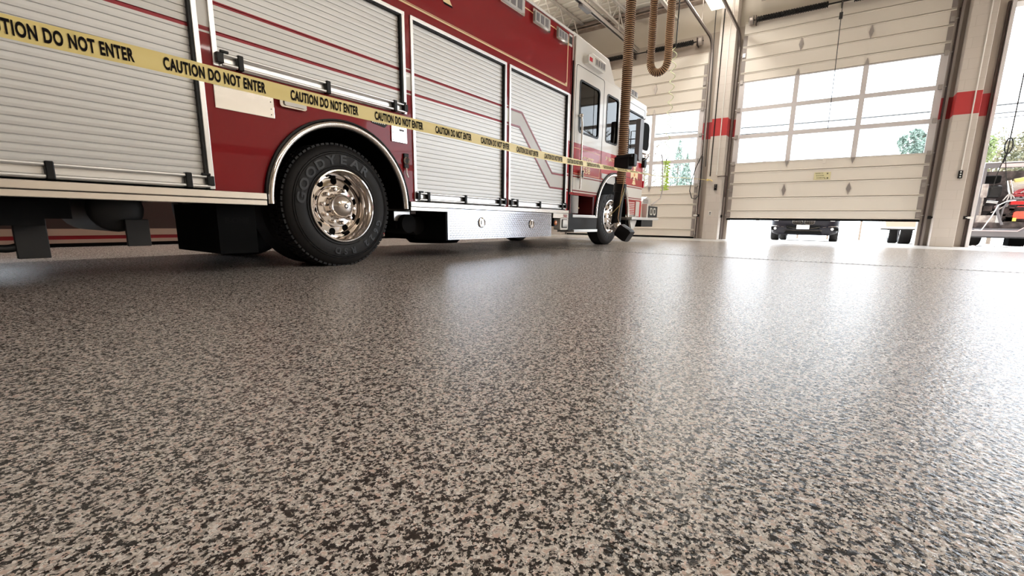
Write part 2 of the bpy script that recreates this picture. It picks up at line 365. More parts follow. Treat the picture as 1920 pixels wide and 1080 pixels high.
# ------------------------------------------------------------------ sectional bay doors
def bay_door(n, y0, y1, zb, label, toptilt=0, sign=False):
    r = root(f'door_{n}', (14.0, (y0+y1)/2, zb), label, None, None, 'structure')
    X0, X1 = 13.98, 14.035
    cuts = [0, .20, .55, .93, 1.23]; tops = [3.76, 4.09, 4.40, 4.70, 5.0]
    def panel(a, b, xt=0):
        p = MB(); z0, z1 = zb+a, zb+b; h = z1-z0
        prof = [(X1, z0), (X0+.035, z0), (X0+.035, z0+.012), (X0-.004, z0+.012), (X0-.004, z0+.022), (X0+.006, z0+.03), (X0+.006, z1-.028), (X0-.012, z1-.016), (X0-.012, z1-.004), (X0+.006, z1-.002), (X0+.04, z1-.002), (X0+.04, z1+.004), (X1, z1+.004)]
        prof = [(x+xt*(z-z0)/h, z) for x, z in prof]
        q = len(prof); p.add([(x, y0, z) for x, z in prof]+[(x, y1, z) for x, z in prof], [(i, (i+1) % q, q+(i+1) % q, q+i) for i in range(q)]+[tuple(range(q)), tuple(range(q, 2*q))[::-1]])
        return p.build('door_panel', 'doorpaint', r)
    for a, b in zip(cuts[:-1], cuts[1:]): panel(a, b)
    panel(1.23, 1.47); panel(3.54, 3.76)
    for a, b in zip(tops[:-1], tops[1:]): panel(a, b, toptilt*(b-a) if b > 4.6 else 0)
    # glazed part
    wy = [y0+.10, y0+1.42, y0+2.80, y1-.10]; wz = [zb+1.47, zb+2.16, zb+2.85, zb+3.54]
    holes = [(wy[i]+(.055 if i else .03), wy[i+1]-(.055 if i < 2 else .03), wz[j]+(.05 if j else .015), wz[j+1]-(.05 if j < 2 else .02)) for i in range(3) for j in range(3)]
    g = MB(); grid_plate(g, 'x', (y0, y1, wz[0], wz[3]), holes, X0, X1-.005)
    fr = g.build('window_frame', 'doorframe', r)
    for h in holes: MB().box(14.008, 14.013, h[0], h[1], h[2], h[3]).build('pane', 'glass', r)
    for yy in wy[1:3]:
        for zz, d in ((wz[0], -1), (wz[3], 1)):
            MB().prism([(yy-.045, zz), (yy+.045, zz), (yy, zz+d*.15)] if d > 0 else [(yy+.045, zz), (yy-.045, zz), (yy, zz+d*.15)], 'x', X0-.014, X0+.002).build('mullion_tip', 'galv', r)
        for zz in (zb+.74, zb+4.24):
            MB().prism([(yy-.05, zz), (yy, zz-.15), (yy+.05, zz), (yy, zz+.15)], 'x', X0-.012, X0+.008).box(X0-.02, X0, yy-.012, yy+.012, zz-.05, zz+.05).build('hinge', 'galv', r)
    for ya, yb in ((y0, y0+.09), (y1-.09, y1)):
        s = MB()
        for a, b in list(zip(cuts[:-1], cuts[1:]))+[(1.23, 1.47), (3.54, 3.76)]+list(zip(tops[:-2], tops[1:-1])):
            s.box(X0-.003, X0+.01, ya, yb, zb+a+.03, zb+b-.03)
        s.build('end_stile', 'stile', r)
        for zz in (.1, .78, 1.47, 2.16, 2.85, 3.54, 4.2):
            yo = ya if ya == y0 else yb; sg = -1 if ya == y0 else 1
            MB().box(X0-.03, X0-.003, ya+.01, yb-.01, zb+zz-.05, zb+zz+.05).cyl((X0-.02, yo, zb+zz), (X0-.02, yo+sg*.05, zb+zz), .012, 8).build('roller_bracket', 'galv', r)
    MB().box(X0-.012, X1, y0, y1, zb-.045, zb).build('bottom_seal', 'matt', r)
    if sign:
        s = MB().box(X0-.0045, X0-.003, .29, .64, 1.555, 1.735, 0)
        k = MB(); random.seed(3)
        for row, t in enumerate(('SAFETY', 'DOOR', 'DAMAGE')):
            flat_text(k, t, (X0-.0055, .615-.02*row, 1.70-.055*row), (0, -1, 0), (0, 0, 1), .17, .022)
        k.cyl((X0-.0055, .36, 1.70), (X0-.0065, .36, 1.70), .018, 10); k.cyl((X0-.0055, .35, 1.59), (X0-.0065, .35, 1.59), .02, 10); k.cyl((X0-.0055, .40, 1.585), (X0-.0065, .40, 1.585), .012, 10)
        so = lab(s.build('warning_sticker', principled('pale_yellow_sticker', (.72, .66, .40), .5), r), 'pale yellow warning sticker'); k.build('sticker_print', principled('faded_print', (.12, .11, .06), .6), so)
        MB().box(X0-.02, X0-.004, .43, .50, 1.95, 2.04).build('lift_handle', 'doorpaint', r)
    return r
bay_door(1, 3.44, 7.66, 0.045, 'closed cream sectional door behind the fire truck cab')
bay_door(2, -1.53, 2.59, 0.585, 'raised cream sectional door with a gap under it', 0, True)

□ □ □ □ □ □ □

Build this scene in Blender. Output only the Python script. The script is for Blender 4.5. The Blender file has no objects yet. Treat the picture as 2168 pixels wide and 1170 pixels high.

□ □ □ □ □ □ □

§ **Directions for this task**
Look over the records above and copy each line that includes the string "picture".

§ **Written response**
Write part 2 of the bpy script that recreates this picture. It picks up at line 365. More parts follow. Treat the picture as 1920 pixels wide and 1080 pixels high.
Build this scene in Blender. Output only the Python script. The script is for Blender 4.5. The Blender file has no objects yet. Treat the picture as 2168 pixels wide and 1170 pixels high.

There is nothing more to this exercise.